Die höchsten spezifischen Leitfähigkeiten der Hybridschichten mit CNT-Netzwerk und CF als Synergist lagen für Silicon bei 200 S/m und für PU bei 350 S/m. Wurden anstelle von Kohlenstofffasern hochleitfähige SWCF eingesetzt, konnten z. B. für Siliconhybridschichten spezifische Leitfähigkeiten von 1.700 S/m erreicht werden. Der synergistische Effekt, der durch Zugabe von SWCF zu CNT-haltigen Siliconmatrices eintritt, ist in Abb. 2 dargestellt. Für diese Schichten wurde bei einer Spannung von 24 V eine Flächenleistung von 1.650 W/m² für einen Kontaktierungsabstand von 20 cm erzielt. Aufnahmen der beheizten Schichten zeigen eine sehr homogene Temperaturverteilung über die gesamte Fläche, sodass von einer gleichmäßigen Partikelverteilung ausgegangen werden kann (Abb. 3).

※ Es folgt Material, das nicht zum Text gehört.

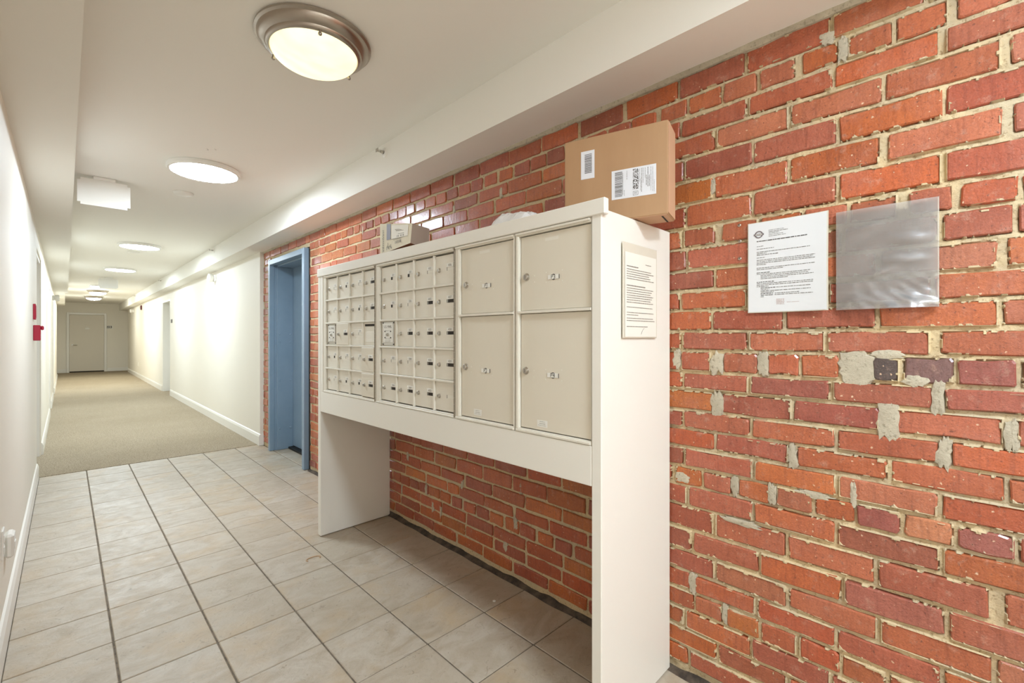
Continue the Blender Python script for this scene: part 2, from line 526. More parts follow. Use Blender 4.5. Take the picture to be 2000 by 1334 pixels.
# ---- left wall with door recesses
lw = MB()
def left_wall_seg(y0, y1, z0=0.0, z1=SOFFIT_Z+0.05, x=LEFT_X):
    lw.box(x-0.3, x, y0, y1, z0, z1)
LD = [(5.95, 6.97), (10.4, 11.4), (13.3, 14.3)]
y = BACK_Y - 0.1
for a, b in LD:
    left_wall_seg(y, a); left_wall_seg(a, b, 2.08); y = b
left_wall_seg(y, 19.8)
lw.box(LEFT_X-0.4, LEFT_X-0.11, 19.8, END_Y+0.1, 0, CEIL)
lwall = lw.build('wall_left', M_WALL)
tag(lwall, 'long white painted wall on the left of the corridor', 'wall', kind='structure')
for i, (a, b) in enumerate(LD):
    d = empty('door_%d' % (3+i), (LEFT_X-0.14, (a+b)/2, 0))
    MB().cbox(-0.045, 0.0, -(b-a)/2+0.03, (b-a)/2-0.03, 0.012, 2.05).build('door_leaf', M_TRIM, d)
    fr = MB()
    hw = (b-a)/2
    fr.box(-0.05, 0.13, hw-0.03, hw-0.001, 0.004, 2.079); fr.box(-0.05, 0.13, -hw+0.001, -hw+0.03, 0.004, 2.079); fr.box(-0.05, 0.13, -hw+0.03, hw-0.03, 2.05, 2.079)
    fr.build('door_frame', M_TRIM, d)
    h = MB(); h.cyl((0.0, -hw+0.1, 0.98), (0.012, -hw+0.1, 0.98), 0.027); h.cyl((0.012, -hw+0.1, 0.98), (0.05, -hw+0.1, 0.98), 0.009)
    h.tube([(0.05, -hw+0.1, 0.98), (0.05, -hw+0.2, 0.98)], 0.008)
    h.build('door_handle', M_STEEL, d)
    tag(d, ['white door set back in the left wall where the carpet begins', 'white door set back in the middle of the left wall', 'white door set back in the left wall under the emergency light'][i], 'door', kind='structure')

# ---- end wall, back wall
ew = MB().box(LEFT_X-0.5, 2.1, END_Y, END_Y+0.15, 0, CEIL).build('wall_end', M_WALL)
tag(ew, 'white wall closing the far end of the corridor', 'wall', kind='structure')
bw = MB().box(LEFT_X-0.5, 2.1, BACK_Y-0.15, BACK_Y, 0, CEIL).build('wall_back', M_WALL)
tag(bw, 'white wall closing the lobby behind the viewer', 'wall', kind='structure')

# ---- right corridor wall (white), with a door recess
rw = MB()
RD = (12.25, 13.3)
T = 2.1
rw.box(WHITE_X, T, 5.865, RD[0], 0, SOFFIT_Z+0.02)
rw.box(WHITE_X, T, RD[0], RD[1], 2.09, SOFFIT_Z+0.02)
rw.box(WHITE_X+0.22, T, RD[0], RD[1], 0, 2.09)
rw.box(WHITE_X, T, RD[1], 21.5, 0, SOFFIT_Z+0.02)
rw.box(WHITE_X+0.2, T, 21.5, END_Y, 0, SOFFIT_Z+0.02)
rwall = rw.build('wall_right_corridor', M_WALL)
tag(rwall, 'white painted wall on the right of the carpeted corridor', 'wall', kind='structure')
d = empty('door_6', (WHITE_X+0.17, (RD[0]+RD[1])/2, 0))
hw = (RD[1]-RD[0])/2
MB().cbox(0.0, 0.045, -hw+0.032, hw-0.032, 0.012, 2.055).build('door_leaf', M_TRIM, d)
fr = MB(); fr.box(-0.172, 0.049, hw-0.03, hw-0.001, 0.004, 2.089); fr.box(-0.172, 0.049, -hw+0.001, -hw+0.03, 0.004, 2.089); fr.box(-0.172, 0.049, -hw+0.03, hw-0.03, 2.06, 2.089)
fr.build('door_frame', M_TRIM, d)
tag(d, 'white door set back in the right corridor wall', 'door', kind='structure')

def baseboard(name, x, side, segs, label):
    mb = MB()
    for y0, y1 in segs:
        if side > 0:   # wall on the right, board sticks out to -x
            prof = [(x, 0.002), (x-0.016, 0.002), (x-0.016, 0.105), (x-0.008, 0.128), (x, 0.135)]
        else:
            prof = [(x, 0.002), (x, 0.135), (x+0.008, 0.128), (x+0.016, 0.105), (x+0.016, 0.002)]
        n = len(prof)
        vs = [(a, y0, b) for a, b in prof] + [(a, y1, b) for a, b in prof]
        fs = [(k, (k+1) % n, n+(k+1) % n, n+k) for k in range(n)] + [tuple(range(n-1, -1, -1)), tuple(range(n, 2*n))]
        mb.add(vs, fs)
    o = mb.build(name, M_TRIM)
    tag(o, label, 'baseboard', kind='structure')
    return o
baseboard('baseboard_left', LEFT_X, -1, [(BACK_Y, 5.9), (7.02, 10.35), (11.45, 13.25), (14.35, 19.8)], 'white baseboard along the foot of the left wall')
bb = baseboard('baseboard_right', WHITE_X, 1, [(5.845, 12.2), (13.35, 21.5)], 'white baseboard along the right corridor wall')
MB().box(WHITE_X+0.0, 1.662, 5.848, 5.8645, 0.002, 0.128).build('return', M_TRIM, bb)

# ================================================================== BRICK WALL
BLUE_Y0, BLUE_Y1, BLUE_Z = 4.44, 5.56, 2.135      # rough opening of the blue doorway
JZ = [2.2525, 2.1675, 2.0925, 2.0176, 1.9372, 1.8494, 1.7635, 1.6739, 1.6012, 1.518, 1.4413, 1.3665, 1.291, 1.2174, 1.1406, 1.0722, 0.9967,
      0.9264, 0.856, 0.7831, 0.7134, 0.6376, 0.5517, 0.4694, 0.3926, 0.3221, 0.2492, 0.177, 0.1066, 0.036]
# vertical joints of each course by the papers (metres along the wall, far to near); 'h' = header course
JOINTS = [
 ('s', [.790, .552, .307, .092]), ('h', [.754, .630, .512, (.394, .026), (.280, .03), .162, (.043, .02), -.07]),
 ('s', [.783, .545, .300, (.064, .02)]), ('s', [.653, .420, .185, (-.052, .02)]), ('s', [.770, .529, .292, .059]),
 ('s', [.660, .421, (.184, .02), (-.054, .02)]), ('s', [.760, .529, .293, .060]),
 ('h', [.775, (.643, .03), .510, .382, .266, (.141, .03), (.035, .02), -.077]), ('s', [.760, .513, .279, .065, -.068]),
 ('s', [.657, .425, .196, (-.046, .02)]), ('s', [.783, .546, .316, .081]), ('s', [.666, .435, .197, -.043]), ('s', [.779, .545, .321, (.076, .025)]),
 ('h', [.784, (.648, .05), (.498, .038), .390, (.250, .085), .146, .037, -.074]), ('s', [.774, .541, .307, (.070, .03)]),
 ('s', [(.648, .035), .411, (.174, .04), (-.059, .025)]), ('s', [.774, .534, .296, (.058, .03)]), ('s', [.656, (.411, .03), .171, -.055]),
 ('s', [.770, .527, .294, .067]), ('h', [.701, (.587, .026), (.466, .024), .356, .248, .143, .035, -.07]), ('s', [.757, .528, .295, .064]),
 ('s', [.658, .427, .201, (-.037, .03)]), ('s', [.738, .509, .280, .054]), ('s', [.654, .425, .195, -.033]), ('s', [(.736, .025), .519, .295, .061]),
 ('h', [.729, (.622, .02), .508, .397, .284, .176, .066]), ('s', [.766, .536, .308, .080]), ('s', [.648, .424, .193]), ('s', [.750, .477, .258])]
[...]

AFM-Untersuchungen belegen die homogene Dispergierung der CNT-Partikel sowohl in der PU- als auch der Siliconmatrix. Weiterhin konnte nachgewiesen werden, dass die mikroskaligen Carbonfasern mit den nanoskaligen CNT in Kontakt stehen und diese über den großen Abstand der Faserlänge verbrücken. Das Potenzial solcher Hybridschichten wird überall dort gesehen, wo leichte Materialien gefordert sind, die mit niedrigen Spannungen zwischen 6 – 24 V betrieben werden sollen. Prädestinierte Bereiche sind Wearables sowie Smart Materials im Mobilbereich.
Danksagung
Das Forschungsvorhaben „Hoch leitfähige, flexible Polymerhybridmaterialien“, Reg.-Nr.: 49VF180018 wurde anteilig vom Bundesministerium für Wirtschaft und Energie (BMWi) aufgrund eines Beschlusses des Deutschen Bundestages innerhalb des Förderprogramms „FuE-Förderung gemeinnütziger externer Industrieforschungseinrichtungen – Innovationskompetenz (INNO-KOM) – Modul Vorlaufforschung (VF)“ über den Projektträger EuroNorm GmbH gefördert. Wir bedanken uns für die gewährte Unterstützung.